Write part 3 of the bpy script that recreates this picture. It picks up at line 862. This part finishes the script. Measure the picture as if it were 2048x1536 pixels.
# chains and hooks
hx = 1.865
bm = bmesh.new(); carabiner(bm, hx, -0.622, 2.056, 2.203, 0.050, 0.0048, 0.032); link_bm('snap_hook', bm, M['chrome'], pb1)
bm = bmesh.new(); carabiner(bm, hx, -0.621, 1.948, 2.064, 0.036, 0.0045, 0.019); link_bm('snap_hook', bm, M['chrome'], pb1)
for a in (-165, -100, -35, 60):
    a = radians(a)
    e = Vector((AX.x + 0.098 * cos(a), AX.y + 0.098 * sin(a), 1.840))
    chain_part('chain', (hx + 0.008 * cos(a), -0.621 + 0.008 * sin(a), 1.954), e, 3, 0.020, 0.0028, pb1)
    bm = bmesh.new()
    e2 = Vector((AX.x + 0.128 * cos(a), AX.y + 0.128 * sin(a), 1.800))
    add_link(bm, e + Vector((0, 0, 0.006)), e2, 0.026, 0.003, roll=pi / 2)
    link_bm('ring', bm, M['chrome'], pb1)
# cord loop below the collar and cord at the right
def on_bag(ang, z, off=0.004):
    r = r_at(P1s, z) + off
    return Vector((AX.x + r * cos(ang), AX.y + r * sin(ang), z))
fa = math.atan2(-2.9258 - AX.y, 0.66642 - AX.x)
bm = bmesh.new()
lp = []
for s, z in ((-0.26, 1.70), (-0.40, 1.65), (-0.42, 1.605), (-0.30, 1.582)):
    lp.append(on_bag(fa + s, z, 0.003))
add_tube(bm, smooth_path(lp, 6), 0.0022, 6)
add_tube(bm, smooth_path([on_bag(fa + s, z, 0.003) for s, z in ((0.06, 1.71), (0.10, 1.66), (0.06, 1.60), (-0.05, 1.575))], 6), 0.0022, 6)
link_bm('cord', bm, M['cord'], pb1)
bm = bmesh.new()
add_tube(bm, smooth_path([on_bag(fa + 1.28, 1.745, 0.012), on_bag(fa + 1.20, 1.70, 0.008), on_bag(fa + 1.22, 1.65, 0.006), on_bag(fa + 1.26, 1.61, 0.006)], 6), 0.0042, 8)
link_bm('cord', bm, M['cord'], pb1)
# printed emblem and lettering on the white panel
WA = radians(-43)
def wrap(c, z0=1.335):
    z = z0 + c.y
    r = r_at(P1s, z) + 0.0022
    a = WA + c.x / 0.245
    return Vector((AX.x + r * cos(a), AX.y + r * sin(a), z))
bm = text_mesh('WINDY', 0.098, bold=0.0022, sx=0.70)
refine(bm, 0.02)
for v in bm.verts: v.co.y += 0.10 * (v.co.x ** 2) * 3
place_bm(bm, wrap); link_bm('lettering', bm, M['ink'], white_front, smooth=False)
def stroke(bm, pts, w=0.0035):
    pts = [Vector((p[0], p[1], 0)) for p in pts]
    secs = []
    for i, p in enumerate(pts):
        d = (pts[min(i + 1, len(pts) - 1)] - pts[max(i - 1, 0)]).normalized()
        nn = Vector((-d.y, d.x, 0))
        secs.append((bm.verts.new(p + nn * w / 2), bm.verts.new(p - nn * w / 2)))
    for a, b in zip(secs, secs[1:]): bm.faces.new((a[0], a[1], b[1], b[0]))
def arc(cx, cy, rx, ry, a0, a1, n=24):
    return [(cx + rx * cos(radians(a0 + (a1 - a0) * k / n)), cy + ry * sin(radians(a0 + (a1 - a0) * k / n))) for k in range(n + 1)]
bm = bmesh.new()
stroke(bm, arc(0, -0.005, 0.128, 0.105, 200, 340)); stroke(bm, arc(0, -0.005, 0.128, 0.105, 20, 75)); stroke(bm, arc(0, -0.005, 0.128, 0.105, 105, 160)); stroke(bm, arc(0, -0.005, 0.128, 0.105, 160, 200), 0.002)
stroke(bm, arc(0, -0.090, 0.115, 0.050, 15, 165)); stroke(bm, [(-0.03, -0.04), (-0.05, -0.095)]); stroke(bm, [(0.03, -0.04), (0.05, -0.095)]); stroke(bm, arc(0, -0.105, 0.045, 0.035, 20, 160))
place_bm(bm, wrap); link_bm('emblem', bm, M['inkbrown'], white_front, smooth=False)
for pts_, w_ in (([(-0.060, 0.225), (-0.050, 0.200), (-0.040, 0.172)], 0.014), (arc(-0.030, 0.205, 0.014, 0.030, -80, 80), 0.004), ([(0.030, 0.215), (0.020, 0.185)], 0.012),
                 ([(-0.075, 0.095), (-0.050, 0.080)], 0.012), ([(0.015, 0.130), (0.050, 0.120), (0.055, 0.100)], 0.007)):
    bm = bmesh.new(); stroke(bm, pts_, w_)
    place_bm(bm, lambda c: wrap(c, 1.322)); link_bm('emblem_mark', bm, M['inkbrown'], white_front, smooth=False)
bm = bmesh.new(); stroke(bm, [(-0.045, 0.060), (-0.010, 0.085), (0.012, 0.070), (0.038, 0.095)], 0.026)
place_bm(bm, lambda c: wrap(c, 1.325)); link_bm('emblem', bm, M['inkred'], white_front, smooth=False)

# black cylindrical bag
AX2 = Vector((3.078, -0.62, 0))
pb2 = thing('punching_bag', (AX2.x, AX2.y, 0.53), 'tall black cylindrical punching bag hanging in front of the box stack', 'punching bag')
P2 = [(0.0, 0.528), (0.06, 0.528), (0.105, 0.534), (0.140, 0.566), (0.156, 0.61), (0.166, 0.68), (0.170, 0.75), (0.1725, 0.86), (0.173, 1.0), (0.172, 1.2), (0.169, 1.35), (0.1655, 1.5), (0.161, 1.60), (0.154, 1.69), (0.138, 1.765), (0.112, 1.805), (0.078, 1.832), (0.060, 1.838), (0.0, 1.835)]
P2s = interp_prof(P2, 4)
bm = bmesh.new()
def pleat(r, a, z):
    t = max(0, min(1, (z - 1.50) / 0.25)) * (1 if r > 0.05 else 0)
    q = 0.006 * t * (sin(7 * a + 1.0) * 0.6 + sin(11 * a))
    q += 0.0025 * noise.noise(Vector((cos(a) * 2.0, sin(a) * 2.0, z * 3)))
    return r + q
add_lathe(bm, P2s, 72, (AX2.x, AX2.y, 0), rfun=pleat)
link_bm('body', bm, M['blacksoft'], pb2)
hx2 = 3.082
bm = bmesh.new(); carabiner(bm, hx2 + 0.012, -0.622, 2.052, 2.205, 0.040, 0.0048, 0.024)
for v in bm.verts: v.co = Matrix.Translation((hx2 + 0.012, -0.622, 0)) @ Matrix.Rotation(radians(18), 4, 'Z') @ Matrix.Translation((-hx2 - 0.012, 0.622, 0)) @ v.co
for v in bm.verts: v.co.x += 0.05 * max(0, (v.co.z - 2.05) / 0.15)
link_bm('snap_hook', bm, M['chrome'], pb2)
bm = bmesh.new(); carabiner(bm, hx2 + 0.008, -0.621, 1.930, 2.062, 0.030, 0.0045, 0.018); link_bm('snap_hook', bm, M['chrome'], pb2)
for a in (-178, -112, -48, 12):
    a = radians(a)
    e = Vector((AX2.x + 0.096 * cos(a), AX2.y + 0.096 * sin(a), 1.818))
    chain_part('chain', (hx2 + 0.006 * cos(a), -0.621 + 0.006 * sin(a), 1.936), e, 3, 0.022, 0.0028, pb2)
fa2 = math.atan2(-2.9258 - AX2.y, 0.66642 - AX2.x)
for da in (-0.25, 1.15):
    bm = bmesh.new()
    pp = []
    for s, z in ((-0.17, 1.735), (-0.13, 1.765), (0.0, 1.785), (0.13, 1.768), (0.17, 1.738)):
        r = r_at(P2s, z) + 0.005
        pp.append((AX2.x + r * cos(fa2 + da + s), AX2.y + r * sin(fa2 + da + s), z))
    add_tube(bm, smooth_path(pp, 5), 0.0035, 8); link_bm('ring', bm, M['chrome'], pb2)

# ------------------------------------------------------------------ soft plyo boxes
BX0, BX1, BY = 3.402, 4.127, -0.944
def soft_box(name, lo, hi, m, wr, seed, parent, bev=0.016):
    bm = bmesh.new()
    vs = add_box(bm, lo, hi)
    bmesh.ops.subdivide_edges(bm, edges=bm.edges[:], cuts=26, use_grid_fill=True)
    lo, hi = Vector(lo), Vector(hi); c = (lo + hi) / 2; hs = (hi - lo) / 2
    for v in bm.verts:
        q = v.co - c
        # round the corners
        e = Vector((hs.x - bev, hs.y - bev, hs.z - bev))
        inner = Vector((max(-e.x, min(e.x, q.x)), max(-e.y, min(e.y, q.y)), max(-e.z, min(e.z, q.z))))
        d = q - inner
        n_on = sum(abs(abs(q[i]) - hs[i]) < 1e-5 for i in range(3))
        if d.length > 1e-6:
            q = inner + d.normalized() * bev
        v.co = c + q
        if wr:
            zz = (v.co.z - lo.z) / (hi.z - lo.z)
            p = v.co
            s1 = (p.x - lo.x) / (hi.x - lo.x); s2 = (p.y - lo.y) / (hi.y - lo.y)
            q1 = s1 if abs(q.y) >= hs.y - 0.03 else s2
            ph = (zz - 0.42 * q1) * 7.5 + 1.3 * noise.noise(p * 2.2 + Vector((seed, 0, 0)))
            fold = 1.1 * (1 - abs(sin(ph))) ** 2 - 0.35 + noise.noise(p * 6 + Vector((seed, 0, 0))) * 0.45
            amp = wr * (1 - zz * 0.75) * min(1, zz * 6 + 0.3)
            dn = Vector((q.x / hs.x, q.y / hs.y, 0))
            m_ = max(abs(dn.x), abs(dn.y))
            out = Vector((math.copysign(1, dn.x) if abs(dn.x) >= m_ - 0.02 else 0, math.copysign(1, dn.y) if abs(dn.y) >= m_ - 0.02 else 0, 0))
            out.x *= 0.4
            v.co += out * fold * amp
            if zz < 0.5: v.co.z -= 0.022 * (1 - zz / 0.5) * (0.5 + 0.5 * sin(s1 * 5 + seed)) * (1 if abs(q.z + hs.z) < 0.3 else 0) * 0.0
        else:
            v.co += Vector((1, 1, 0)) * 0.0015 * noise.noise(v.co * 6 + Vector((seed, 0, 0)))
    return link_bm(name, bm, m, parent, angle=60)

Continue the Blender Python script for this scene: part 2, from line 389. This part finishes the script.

### TASK DETAILS
Locate the lines above that contain "this" and copy them.

### WRITTEN REPLY
Write part 3 of the bpy script that recreates this picture. It picks up at line 862. This part finishes the script. Measure the picture as if it were 2048x1536 pixels.
Continue the Blender Python script for this scene: part 2, from line 389. This part finishes the script.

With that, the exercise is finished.